* [AIM]
Copy each line with the word "pixels" in it.
-- begin DATA SUPPLIED --
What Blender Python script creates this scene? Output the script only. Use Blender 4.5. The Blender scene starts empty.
-- end DATA SUPPLIED --
-- begin DATA SUPPLIED --
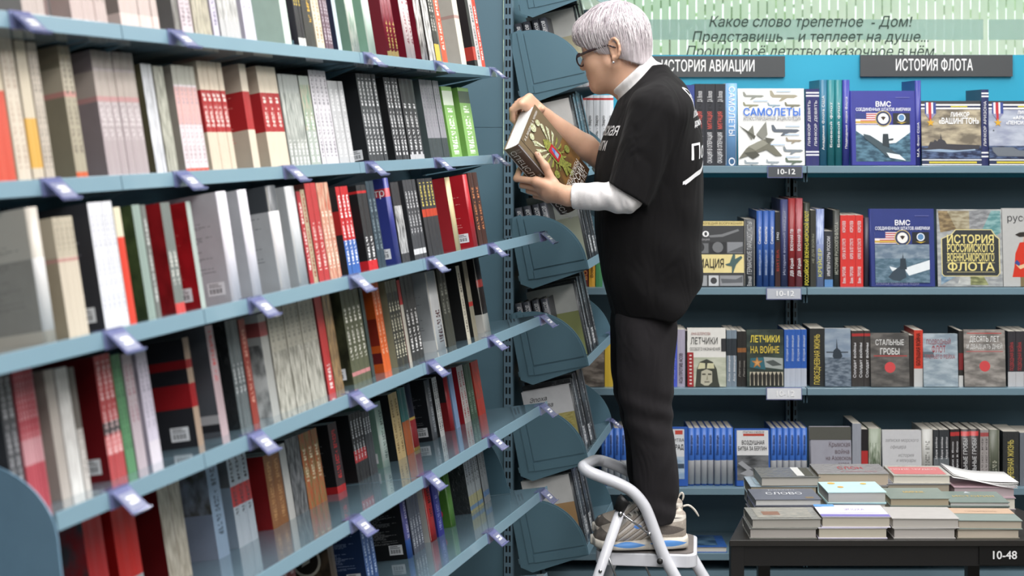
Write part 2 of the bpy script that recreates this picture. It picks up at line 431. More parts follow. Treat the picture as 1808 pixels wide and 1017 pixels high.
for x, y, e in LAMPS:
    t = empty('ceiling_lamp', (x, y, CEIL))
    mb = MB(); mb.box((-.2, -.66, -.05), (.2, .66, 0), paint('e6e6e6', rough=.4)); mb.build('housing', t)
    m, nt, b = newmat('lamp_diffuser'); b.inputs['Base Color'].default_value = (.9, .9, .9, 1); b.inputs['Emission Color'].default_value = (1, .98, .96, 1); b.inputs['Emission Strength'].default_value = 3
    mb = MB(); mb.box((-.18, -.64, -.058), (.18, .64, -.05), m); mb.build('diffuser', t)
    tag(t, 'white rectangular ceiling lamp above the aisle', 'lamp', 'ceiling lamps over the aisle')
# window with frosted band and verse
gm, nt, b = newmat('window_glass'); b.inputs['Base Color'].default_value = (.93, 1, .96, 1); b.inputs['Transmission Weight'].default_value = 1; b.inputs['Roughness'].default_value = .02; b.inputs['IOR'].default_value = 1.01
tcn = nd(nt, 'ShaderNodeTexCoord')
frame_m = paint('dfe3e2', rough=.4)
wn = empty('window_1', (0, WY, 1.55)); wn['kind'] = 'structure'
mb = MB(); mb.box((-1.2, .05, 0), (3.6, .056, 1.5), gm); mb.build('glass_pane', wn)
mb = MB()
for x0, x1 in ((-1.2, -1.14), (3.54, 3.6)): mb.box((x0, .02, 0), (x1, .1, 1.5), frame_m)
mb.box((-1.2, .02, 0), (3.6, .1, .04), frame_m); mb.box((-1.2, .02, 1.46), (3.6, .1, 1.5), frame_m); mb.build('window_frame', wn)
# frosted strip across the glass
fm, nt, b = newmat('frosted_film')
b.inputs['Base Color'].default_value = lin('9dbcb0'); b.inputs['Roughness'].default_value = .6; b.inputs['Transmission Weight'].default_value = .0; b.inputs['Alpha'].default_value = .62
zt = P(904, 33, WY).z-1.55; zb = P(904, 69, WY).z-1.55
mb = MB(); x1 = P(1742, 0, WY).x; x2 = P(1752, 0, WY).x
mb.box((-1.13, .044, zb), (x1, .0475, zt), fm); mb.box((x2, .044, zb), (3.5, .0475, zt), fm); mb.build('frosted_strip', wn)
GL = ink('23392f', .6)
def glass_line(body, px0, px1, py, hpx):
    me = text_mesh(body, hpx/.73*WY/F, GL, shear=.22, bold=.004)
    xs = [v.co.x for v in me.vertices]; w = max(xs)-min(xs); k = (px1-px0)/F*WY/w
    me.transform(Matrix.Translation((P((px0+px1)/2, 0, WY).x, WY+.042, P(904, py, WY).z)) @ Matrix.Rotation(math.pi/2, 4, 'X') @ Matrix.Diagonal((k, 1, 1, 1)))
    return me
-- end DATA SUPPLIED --
-- begin DATA SUPPLIED --
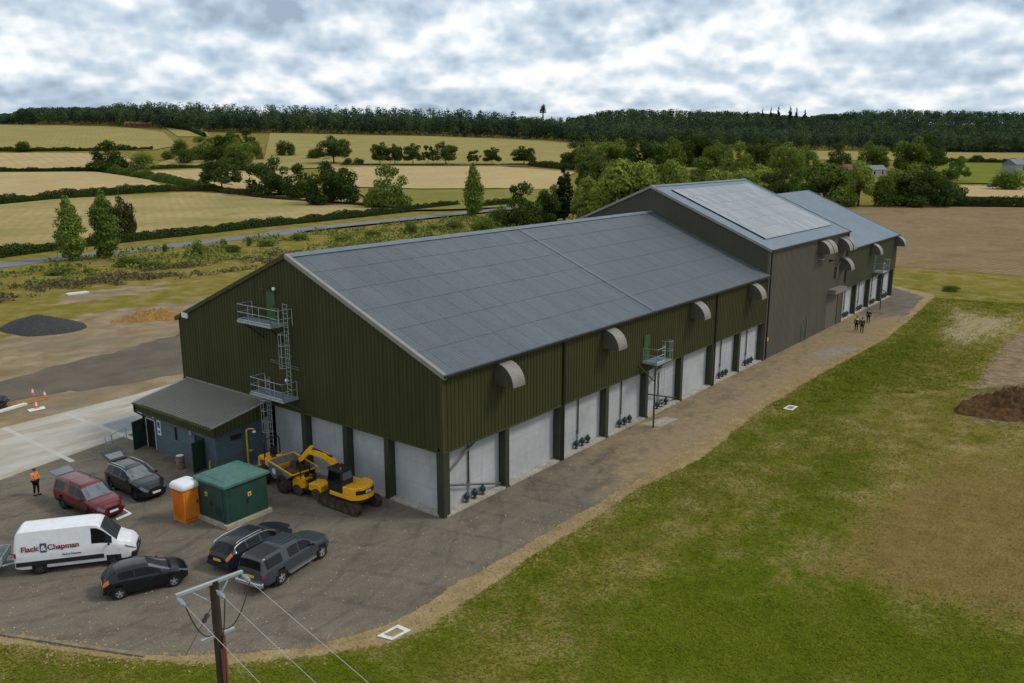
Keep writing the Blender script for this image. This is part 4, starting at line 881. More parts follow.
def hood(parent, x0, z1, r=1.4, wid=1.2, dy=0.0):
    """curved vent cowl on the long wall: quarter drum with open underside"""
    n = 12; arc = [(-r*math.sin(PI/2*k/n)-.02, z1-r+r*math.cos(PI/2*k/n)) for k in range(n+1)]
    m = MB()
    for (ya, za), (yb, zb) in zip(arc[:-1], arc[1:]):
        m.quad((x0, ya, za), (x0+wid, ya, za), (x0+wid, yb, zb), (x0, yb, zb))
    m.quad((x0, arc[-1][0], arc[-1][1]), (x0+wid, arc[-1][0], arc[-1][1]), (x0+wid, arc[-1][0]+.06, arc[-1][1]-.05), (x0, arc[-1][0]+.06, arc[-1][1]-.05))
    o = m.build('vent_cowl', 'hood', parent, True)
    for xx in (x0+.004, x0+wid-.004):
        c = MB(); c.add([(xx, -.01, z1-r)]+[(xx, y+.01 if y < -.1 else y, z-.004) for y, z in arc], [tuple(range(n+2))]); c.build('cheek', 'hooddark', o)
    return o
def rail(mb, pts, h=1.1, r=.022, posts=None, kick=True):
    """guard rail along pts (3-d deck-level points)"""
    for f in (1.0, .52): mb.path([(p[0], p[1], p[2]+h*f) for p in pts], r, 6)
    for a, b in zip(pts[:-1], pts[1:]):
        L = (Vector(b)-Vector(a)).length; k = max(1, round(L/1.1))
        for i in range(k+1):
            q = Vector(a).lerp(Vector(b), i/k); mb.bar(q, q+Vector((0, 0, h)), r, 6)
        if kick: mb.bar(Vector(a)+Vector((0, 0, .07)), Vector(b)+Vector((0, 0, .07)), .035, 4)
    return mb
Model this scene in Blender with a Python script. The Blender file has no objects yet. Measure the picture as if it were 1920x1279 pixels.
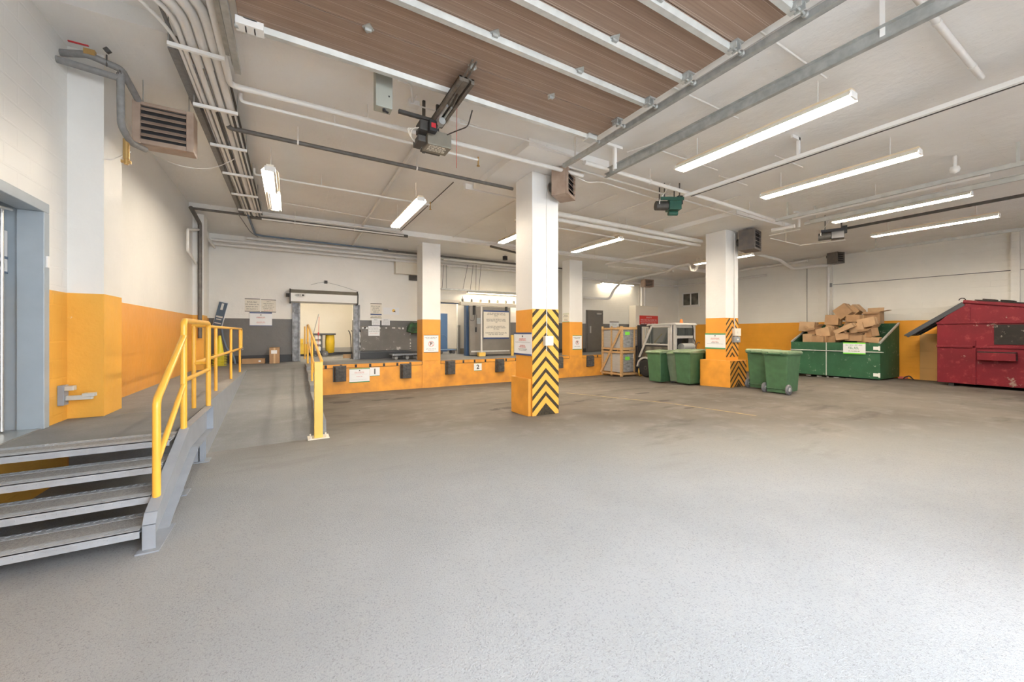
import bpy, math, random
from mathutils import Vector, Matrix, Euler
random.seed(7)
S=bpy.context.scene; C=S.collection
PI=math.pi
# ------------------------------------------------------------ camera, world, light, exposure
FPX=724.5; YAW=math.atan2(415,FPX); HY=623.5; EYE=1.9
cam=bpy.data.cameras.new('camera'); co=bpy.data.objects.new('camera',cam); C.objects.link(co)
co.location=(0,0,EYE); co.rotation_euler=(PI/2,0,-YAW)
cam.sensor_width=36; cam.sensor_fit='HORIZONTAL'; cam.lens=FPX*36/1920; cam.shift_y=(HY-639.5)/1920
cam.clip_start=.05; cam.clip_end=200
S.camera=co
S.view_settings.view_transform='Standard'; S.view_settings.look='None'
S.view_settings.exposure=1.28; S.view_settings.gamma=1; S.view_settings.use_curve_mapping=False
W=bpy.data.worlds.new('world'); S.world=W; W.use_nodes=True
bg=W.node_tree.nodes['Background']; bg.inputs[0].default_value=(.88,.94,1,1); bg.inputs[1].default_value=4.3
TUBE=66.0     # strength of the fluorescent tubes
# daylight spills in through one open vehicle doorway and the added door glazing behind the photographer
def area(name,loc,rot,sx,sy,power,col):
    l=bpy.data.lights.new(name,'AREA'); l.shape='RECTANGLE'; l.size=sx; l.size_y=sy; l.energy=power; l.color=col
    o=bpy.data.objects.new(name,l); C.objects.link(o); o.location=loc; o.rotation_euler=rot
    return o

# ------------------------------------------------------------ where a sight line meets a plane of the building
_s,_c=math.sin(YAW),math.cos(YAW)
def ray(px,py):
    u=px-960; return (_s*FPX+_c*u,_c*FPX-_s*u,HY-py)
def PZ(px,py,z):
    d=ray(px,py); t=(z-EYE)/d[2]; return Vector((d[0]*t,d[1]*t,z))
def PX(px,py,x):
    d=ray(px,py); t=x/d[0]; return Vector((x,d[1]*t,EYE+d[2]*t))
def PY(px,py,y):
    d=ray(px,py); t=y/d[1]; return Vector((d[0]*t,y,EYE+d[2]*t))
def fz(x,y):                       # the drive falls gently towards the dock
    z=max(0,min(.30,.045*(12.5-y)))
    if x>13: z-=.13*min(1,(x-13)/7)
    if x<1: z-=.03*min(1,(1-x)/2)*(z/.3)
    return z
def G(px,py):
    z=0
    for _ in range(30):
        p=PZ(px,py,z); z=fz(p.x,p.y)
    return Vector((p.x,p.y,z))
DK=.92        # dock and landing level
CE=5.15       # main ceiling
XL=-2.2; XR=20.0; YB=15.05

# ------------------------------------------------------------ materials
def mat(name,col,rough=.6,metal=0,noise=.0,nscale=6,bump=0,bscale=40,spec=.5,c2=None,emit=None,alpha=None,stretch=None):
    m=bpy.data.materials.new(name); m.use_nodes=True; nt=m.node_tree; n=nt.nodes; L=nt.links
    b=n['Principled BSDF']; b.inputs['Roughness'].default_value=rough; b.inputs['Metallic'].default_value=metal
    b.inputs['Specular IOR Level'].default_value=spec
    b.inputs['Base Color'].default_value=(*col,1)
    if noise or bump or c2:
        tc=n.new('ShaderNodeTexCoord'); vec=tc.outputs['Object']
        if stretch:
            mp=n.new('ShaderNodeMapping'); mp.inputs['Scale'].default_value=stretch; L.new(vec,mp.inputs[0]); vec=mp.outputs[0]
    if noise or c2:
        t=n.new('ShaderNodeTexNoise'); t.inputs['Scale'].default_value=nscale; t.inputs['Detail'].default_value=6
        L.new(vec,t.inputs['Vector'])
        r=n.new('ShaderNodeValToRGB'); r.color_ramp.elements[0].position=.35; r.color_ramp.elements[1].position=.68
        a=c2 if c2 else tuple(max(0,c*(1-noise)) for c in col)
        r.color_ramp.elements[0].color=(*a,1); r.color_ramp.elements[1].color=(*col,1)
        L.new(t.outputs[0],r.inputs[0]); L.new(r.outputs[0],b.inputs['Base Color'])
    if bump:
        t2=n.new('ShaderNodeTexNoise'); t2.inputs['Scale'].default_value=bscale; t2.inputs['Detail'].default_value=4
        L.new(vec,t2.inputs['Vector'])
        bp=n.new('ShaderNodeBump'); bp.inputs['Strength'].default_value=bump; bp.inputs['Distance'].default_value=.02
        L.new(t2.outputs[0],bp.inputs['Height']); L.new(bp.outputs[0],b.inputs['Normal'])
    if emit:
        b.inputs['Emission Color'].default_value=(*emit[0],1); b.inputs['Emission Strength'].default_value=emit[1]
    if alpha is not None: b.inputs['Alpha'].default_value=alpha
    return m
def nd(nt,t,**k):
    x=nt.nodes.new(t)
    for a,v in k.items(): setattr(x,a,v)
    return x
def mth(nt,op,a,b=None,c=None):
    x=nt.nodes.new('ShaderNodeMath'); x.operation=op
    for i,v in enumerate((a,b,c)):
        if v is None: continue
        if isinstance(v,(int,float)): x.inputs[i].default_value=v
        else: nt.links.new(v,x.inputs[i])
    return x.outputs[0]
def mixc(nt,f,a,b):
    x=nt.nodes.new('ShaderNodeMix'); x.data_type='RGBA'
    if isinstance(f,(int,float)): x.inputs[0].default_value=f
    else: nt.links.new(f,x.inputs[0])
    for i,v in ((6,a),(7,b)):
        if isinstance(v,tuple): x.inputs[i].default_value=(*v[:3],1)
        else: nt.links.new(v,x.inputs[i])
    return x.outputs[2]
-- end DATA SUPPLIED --
* [TASK RESULT]
Write part 2 of the bpy script that recreates this picture. It picks up at line 431. More parts follow. Treat the picture as 1808 pixels wide and 1017 pixels high.
Model this scene in Blender with a Python script. The Blender file has no objects yet. Measure the picture as if it were 1920x1279 pixels.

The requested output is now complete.